**What needs to be done**
Where a line contains the word "picture", copy that line.

--- START OF Data lines ---

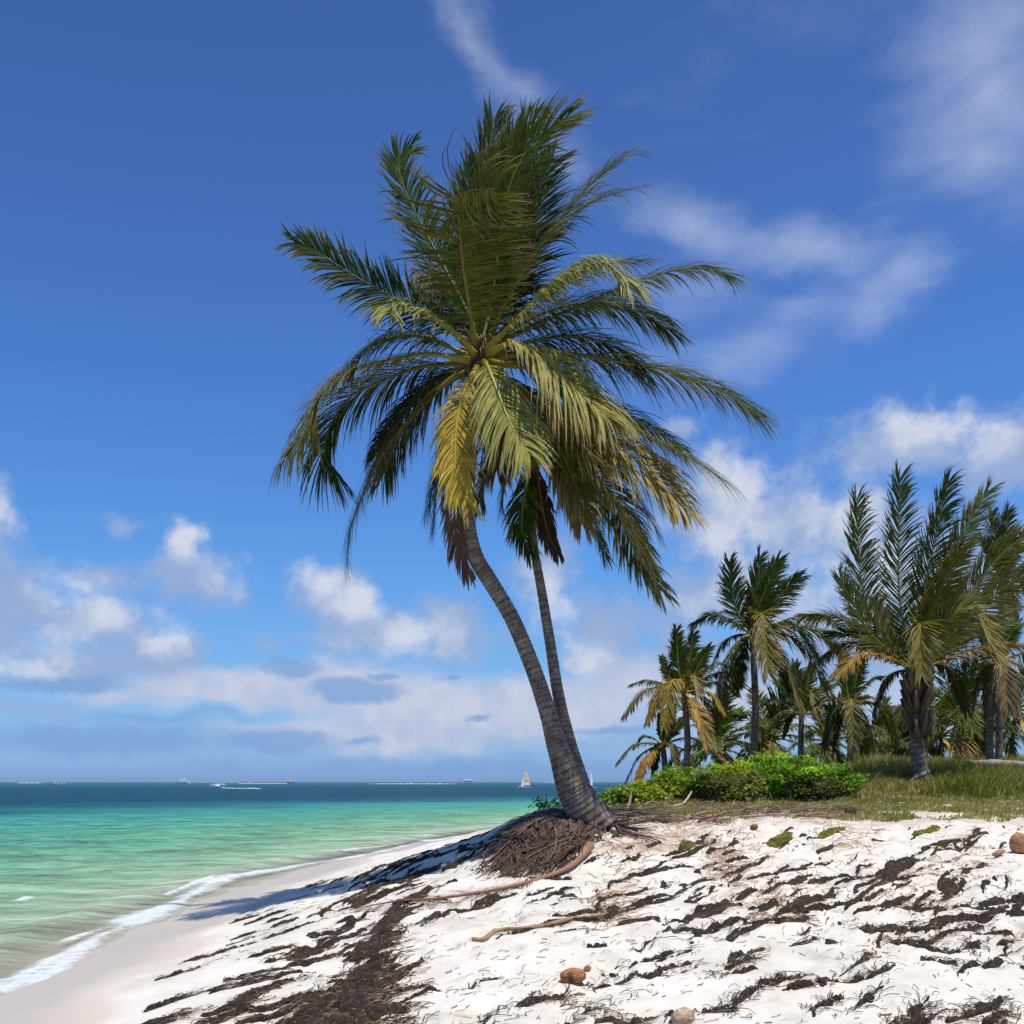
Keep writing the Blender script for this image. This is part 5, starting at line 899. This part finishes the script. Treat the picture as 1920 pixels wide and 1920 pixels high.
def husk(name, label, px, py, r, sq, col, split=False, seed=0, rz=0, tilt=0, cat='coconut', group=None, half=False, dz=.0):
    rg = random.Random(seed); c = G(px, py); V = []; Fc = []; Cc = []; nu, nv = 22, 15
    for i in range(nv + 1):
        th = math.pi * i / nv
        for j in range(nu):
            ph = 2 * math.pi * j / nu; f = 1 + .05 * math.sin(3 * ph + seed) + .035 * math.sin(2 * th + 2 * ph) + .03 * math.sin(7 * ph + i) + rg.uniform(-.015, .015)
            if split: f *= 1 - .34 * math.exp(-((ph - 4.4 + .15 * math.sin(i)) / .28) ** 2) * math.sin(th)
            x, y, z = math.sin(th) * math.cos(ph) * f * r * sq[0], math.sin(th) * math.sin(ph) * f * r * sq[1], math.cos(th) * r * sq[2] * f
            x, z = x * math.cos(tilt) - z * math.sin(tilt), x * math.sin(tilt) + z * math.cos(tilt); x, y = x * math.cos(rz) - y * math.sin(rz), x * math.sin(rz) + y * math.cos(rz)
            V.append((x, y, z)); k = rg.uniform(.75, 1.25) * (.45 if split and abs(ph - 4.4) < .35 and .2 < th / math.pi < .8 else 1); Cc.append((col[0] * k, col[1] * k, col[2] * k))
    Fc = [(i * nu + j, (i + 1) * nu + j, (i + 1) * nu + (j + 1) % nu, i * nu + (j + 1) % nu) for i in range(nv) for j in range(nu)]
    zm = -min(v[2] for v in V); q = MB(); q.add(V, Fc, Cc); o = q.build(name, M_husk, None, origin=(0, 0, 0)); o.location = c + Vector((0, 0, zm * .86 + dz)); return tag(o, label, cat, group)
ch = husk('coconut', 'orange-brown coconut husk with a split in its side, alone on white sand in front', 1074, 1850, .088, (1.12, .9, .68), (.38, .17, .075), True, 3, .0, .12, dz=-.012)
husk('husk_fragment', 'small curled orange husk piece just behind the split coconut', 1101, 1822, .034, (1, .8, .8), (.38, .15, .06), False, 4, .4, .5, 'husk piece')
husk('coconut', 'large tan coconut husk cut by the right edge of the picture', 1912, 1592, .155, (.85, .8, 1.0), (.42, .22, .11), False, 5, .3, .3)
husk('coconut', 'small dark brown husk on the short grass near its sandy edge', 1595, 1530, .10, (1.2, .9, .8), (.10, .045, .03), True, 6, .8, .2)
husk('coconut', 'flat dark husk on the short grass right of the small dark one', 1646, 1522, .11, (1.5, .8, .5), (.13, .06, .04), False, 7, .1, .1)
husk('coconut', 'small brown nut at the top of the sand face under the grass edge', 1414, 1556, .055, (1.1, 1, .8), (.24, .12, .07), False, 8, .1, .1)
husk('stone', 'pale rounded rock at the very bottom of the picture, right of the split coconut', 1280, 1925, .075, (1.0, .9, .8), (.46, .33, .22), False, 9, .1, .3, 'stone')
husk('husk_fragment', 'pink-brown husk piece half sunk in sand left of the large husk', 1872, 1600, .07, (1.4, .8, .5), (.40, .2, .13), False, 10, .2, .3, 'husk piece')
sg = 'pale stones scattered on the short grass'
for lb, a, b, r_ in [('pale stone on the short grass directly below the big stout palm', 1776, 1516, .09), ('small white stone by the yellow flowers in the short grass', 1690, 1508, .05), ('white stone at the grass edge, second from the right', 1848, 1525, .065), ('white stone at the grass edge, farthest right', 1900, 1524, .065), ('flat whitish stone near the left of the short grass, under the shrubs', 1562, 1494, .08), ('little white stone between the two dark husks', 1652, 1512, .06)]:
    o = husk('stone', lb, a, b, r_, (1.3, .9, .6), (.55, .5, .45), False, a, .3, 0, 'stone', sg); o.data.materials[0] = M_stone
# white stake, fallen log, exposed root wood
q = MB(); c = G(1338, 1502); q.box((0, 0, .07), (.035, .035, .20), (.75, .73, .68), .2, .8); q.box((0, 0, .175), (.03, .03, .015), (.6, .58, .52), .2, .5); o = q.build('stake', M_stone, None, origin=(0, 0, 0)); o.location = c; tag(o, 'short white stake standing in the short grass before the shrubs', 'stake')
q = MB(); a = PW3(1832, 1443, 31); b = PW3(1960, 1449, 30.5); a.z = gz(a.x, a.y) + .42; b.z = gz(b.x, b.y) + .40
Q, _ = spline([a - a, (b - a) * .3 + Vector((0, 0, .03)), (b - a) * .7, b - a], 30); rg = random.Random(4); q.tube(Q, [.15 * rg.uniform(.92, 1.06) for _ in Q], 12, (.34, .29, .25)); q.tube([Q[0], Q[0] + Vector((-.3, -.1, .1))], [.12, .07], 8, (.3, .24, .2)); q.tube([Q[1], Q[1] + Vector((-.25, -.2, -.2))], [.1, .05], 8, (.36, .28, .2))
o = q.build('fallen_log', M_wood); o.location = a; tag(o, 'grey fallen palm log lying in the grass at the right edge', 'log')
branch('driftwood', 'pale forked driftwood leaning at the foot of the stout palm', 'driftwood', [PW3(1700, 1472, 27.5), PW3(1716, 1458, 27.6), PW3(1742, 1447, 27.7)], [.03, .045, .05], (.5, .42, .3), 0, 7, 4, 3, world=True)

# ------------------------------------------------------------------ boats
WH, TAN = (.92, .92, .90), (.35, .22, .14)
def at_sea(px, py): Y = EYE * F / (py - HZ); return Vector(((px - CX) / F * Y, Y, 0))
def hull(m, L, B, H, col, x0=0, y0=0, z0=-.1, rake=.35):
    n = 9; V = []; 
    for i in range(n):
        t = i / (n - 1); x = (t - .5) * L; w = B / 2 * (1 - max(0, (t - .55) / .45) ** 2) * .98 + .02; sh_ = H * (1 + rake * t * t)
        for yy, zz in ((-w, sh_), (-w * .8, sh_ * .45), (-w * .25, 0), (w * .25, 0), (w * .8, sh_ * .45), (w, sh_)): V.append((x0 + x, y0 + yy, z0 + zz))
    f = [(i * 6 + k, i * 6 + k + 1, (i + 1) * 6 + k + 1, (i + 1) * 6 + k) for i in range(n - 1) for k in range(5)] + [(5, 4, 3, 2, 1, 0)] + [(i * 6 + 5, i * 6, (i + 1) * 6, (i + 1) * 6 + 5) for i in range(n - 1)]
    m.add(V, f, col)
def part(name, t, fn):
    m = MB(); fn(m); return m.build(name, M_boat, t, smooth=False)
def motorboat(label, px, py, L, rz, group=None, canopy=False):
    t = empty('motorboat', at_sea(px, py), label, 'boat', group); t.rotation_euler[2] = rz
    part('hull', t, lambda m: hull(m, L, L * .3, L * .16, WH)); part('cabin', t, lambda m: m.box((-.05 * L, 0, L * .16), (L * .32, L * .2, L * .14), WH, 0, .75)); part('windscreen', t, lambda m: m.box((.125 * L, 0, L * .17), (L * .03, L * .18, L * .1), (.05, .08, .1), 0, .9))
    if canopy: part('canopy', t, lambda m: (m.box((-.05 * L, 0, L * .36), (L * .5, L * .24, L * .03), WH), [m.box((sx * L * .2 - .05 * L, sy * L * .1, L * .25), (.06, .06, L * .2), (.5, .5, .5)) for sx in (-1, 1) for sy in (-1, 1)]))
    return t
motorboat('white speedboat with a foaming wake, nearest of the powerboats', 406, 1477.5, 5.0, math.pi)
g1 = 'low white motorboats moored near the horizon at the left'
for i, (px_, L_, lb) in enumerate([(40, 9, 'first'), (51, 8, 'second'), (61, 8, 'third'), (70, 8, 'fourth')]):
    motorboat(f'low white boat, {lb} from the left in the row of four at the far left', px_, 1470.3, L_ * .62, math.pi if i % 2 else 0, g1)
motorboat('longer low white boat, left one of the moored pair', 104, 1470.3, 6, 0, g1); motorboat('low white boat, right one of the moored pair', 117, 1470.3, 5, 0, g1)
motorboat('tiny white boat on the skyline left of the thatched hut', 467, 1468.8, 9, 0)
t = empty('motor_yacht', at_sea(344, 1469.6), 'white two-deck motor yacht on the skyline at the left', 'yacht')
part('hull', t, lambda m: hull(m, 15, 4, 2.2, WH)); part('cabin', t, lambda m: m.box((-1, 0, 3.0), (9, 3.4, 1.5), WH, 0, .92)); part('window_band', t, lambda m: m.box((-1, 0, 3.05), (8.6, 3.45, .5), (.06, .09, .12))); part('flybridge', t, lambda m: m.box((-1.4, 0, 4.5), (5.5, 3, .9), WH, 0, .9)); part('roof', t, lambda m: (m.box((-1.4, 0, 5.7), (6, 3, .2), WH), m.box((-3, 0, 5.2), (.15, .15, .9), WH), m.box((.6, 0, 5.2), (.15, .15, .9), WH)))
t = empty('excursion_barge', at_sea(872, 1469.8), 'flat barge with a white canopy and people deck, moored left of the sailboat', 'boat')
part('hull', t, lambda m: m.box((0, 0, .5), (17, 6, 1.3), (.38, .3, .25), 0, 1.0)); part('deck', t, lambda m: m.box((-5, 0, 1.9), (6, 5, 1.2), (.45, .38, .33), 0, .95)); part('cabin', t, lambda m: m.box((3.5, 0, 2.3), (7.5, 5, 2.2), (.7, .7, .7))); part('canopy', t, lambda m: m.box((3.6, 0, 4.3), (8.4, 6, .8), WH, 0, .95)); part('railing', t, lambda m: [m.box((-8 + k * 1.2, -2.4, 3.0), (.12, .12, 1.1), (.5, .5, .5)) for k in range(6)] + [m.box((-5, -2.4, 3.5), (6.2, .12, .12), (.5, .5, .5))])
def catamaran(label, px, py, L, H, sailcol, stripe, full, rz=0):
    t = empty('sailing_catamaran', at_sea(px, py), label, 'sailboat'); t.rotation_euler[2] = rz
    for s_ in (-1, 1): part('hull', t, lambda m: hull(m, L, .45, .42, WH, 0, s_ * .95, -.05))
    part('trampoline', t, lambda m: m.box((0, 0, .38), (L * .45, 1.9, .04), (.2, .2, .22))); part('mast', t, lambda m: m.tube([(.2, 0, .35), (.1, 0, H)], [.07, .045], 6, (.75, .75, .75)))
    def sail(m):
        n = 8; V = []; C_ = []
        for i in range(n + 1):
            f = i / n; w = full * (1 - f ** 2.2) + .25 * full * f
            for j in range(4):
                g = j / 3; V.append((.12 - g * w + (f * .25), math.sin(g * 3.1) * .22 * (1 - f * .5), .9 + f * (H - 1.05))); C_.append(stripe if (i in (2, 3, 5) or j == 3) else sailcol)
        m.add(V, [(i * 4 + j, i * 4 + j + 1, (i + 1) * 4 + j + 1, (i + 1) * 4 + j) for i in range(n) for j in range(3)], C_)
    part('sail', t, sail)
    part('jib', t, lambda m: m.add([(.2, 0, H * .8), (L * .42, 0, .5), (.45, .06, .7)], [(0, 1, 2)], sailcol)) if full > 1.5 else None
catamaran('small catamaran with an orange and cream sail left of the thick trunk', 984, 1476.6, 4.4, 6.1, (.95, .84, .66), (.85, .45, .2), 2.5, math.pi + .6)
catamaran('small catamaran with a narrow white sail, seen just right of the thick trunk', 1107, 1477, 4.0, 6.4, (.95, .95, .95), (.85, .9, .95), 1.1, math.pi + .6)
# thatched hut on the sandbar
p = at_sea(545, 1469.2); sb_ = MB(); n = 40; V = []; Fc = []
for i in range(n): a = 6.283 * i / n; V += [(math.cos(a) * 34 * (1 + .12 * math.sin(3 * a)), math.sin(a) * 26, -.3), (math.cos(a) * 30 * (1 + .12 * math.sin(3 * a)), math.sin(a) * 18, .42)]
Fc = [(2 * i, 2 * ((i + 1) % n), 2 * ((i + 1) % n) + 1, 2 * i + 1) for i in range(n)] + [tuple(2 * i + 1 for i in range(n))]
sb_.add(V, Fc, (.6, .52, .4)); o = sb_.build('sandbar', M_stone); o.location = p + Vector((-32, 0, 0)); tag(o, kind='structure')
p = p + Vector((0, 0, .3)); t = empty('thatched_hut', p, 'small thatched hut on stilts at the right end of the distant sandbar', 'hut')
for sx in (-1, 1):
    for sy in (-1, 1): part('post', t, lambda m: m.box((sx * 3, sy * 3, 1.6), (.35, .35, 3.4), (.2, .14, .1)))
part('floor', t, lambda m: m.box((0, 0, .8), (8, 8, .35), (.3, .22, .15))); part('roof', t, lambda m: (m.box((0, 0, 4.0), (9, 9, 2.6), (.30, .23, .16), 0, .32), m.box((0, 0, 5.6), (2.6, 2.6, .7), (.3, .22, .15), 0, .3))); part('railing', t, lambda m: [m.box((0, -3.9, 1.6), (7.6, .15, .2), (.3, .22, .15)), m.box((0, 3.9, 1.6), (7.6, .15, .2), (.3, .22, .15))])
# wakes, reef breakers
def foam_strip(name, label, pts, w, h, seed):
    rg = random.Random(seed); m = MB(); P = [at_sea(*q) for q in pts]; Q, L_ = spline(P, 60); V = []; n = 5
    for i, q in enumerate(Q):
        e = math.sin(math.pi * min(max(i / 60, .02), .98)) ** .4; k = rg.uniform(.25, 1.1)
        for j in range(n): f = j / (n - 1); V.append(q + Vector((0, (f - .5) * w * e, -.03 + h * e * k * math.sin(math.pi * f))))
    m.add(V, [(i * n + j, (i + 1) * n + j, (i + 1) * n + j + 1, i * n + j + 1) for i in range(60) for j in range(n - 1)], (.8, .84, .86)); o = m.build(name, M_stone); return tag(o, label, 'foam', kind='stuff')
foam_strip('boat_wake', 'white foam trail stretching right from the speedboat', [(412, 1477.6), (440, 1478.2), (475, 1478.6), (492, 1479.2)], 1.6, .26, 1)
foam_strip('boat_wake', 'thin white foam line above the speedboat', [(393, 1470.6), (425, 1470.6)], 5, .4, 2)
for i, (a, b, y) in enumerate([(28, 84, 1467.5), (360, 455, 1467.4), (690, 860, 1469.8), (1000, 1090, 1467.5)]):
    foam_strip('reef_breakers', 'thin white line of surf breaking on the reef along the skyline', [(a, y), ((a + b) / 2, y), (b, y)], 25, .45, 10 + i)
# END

--- END OF Data lines ---

**Completed task**
Keep writing the Blender script for this image. This is part 5, starting at line 899. This part finishes the script. Treat the picture as 1920 pixels wide and 1920 pixels high.
husk('coconut', 'large tan coconut husk cut by the right edge of the picture', 1912, 1592, .155, (.85, .8, 1.0), (.42, .22, .11), False, 5, .3, .3)
husk('stone', 'pale rounded rock at the very bottom of the picture, right of the split coconut', 1280, 1925, .075, (1.0, .9, .8), (.46, .33, .22), False, 9, .1, .3, 'stone')